>> Start

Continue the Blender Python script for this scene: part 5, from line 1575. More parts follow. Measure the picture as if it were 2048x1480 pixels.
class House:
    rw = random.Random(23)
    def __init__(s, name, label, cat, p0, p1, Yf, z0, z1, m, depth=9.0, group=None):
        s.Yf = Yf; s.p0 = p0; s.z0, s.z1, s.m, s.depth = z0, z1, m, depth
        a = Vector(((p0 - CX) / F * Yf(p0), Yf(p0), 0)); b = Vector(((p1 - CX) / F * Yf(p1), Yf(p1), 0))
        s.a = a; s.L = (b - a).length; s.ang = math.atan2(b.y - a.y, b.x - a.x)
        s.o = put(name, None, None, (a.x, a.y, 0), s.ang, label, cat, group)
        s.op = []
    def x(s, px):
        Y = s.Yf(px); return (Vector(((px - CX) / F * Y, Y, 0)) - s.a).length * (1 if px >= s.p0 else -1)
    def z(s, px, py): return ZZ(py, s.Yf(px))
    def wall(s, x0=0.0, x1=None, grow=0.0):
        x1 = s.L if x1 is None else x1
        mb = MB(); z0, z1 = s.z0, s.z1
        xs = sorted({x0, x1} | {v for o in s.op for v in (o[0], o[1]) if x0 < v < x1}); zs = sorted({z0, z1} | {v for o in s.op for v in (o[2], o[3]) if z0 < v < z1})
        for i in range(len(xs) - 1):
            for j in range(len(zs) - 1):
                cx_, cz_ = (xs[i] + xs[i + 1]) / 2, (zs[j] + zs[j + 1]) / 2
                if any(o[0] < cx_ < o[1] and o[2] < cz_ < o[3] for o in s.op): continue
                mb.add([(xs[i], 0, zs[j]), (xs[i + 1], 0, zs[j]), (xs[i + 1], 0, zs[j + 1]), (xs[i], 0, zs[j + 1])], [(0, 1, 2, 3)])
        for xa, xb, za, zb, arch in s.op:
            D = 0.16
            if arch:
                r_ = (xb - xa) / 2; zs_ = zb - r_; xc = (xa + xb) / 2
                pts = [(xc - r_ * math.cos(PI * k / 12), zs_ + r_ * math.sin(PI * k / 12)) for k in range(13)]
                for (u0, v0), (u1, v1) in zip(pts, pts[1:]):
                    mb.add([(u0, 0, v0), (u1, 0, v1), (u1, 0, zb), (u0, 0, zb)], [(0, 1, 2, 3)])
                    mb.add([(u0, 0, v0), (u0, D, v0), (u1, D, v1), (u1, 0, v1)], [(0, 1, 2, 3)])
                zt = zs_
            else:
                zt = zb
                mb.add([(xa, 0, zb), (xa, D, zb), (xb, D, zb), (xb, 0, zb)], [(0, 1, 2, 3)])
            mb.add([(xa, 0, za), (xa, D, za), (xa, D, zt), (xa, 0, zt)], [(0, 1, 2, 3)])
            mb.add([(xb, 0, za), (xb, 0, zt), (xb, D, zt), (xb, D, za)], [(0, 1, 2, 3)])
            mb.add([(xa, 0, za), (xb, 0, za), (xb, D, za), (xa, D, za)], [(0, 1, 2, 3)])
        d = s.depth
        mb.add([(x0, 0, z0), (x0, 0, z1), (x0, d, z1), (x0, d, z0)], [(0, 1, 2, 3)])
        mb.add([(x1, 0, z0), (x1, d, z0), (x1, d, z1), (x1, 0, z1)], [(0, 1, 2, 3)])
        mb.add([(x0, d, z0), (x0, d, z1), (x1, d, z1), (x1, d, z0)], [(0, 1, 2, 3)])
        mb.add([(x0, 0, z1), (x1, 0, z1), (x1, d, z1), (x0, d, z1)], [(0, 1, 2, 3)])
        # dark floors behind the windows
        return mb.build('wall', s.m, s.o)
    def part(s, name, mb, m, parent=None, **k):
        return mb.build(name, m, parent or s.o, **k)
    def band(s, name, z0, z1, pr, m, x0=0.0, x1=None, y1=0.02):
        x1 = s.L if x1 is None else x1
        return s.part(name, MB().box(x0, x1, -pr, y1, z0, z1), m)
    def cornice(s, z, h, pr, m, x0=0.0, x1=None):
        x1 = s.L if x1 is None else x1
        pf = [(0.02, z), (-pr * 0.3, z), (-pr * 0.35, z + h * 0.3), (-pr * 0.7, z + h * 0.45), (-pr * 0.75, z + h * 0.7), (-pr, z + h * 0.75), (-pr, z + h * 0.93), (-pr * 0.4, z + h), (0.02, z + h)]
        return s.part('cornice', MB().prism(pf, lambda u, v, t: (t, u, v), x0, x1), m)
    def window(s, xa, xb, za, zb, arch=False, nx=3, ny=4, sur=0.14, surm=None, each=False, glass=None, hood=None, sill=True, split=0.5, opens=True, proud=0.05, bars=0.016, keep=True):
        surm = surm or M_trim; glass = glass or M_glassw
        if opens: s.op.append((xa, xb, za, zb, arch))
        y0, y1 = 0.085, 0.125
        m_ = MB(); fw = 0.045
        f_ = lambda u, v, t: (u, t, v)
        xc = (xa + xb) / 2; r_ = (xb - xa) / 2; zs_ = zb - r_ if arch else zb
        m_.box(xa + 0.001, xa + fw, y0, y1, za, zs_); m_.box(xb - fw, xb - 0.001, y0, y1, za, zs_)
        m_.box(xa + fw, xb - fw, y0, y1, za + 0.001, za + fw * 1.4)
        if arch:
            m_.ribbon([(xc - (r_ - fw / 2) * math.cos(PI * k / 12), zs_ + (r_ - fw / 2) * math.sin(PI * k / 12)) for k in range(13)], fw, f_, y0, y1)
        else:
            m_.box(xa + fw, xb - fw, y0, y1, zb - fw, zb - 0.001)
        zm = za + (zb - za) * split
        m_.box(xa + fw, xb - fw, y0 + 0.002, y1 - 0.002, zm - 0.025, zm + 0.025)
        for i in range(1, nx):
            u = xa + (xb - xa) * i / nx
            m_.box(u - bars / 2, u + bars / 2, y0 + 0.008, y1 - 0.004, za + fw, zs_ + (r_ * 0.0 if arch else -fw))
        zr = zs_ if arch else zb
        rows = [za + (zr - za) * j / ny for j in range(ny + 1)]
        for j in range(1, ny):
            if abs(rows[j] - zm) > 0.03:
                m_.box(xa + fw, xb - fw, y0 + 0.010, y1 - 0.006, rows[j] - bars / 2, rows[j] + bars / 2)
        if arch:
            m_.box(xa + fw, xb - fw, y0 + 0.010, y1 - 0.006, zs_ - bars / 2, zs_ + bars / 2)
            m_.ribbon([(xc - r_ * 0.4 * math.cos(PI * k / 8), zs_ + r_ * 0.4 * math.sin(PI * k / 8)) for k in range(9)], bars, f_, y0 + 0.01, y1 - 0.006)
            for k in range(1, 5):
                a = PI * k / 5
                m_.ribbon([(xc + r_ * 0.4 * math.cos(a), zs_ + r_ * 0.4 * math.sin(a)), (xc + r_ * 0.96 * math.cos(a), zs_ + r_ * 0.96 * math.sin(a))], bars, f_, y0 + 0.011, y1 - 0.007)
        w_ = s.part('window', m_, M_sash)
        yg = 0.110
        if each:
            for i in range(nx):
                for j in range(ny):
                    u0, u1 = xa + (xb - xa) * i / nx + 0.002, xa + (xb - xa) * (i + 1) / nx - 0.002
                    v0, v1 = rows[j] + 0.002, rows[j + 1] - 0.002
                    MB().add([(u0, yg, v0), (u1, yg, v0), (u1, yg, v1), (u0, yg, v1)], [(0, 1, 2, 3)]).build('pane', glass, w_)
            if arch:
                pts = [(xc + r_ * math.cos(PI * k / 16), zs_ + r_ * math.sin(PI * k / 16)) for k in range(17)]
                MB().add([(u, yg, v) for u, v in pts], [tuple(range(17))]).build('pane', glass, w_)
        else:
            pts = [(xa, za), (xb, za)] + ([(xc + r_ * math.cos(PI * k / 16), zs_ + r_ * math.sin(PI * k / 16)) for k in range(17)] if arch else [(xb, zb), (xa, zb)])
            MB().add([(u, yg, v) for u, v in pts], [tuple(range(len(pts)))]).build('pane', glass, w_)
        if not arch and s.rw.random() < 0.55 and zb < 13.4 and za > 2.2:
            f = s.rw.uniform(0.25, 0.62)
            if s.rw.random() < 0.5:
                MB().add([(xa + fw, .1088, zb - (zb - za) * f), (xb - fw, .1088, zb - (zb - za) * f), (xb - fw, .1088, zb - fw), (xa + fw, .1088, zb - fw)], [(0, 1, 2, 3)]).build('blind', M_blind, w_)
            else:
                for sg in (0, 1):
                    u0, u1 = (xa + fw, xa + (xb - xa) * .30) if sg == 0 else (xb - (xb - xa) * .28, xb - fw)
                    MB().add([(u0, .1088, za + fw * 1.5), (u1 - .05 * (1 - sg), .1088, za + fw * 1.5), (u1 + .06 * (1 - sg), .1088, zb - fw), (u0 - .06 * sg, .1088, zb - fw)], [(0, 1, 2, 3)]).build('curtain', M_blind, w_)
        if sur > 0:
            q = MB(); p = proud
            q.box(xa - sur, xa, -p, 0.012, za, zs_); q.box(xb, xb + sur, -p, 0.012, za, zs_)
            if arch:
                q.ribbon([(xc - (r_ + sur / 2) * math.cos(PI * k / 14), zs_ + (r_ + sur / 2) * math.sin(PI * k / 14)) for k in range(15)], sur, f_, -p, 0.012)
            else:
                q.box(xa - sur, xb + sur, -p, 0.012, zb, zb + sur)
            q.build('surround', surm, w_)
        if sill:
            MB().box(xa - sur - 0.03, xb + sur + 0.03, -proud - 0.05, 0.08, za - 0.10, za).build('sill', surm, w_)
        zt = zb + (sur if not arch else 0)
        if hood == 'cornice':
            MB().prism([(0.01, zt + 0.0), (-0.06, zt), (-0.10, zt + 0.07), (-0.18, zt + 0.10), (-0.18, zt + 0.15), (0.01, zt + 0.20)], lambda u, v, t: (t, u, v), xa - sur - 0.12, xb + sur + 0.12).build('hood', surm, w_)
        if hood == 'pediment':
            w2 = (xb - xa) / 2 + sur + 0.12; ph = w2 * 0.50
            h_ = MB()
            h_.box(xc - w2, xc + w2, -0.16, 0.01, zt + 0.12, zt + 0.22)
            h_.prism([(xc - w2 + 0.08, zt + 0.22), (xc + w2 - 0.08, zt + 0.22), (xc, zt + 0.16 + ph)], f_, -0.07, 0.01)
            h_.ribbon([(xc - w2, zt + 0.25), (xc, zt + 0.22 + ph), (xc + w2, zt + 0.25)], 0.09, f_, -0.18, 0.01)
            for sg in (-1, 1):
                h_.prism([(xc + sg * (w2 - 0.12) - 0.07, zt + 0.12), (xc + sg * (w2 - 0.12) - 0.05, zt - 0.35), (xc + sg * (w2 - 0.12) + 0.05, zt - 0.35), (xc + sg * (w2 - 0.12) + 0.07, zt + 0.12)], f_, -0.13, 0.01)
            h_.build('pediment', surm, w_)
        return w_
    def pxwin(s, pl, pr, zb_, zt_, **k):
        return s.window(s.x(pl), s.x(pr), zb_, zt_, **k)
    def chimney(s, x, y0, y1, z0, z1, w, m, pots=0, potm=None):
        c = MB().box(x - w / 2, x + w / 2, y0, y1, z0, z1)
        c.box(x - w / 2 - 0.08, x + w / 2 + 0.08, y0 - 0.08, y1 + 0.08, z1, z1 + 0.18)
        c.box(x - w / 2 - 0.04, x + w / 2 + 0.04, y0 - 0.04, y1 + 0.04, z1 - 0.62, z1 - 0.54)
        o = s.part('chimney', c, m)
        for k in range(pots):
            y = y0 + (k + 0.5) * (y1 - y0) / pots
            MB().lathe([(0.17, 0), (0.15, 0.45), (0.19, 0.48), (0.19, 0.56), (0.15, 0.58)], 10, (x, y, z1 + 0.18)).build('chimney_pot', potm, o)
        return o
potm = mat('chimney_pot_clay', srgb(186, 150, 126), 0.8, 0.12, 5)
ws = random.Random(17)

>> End
>> Start

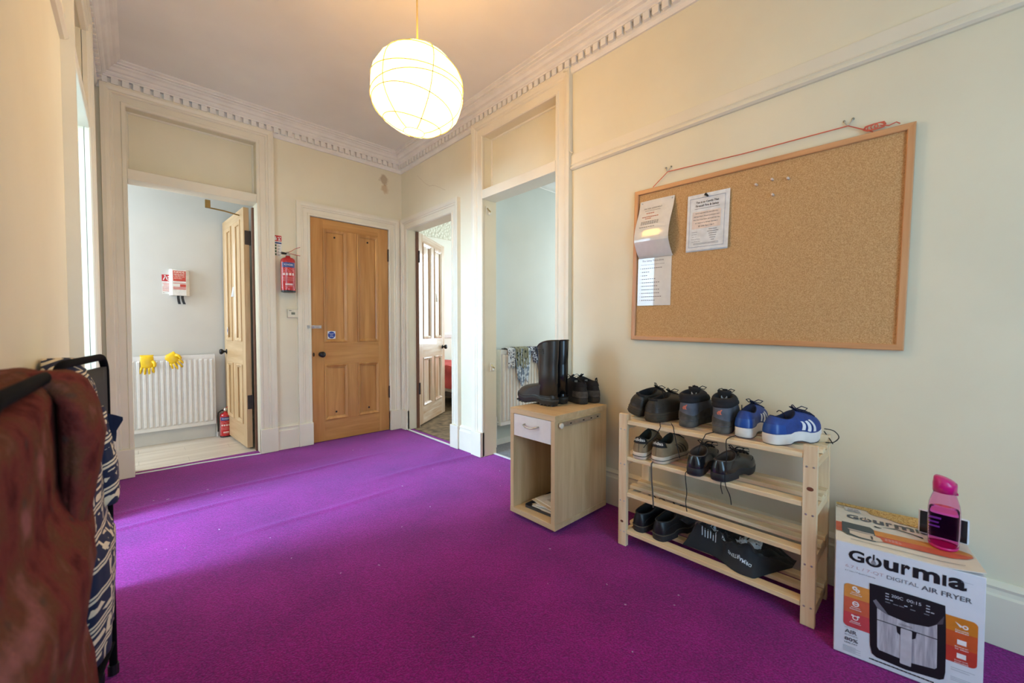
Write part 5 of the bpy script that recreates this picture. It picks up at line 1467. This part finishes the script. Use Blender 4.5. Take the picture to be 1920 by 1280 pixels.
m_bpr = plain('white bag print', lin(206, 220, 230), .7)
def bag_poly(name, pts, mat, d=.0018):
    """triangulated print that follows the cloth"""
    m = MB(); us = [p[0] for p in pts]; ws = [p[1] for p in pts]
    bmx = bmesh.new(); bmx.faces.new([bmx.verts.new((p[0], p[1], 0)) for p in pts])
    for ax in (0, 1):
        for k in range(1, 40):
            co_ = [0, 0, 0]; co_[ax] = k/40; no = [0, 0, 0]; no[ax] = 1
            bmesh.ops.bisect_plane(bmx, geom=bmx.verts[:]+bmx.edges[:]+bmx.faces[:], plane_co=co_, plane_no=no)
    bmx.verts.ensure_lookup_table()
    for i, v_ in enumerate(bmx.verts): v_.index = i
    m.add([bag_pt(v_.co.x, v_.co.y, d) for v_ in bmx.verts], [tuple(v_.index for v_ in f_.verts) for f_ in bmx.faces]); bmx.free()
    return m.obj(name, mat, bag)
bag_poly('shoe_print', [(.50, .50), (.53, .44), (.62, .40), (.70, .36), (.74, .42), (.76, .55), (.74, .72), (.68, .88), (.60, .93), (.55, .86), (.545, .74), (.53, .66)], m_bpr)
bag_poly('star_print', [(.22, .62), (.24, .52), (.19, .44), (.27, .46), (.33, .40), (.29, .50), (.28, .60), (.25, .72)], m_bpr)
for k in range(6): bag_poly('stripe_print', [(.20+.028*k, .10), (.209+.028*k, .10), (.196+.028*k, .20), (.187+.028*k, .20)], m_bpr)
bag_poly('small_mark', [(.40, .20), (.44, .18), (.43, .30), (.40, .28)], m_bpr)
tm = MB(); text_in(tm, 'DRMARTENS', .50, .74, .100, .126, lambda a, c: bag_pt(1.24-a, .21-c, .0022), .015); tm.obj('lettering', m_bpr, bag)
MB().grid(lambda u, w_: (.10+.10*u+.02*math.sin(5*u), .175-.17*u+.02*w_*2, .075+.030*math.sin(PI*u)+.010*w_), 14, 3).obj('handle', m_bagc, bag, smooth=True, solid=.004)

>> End

The request: Find the word "this" in the material, then list each line that holds it.

Response:
Continue the Blender Python script for this scene: part 5, from line 1575. More parts follow. Measure the picture as if it were 2048x1480 pixels.
Write part 5 of the bpy script that recreates this picture. It picks up at line 1467. This part finishes the script. Use Blender 4.5. Take the picture to be 1920 by 1280 pixels.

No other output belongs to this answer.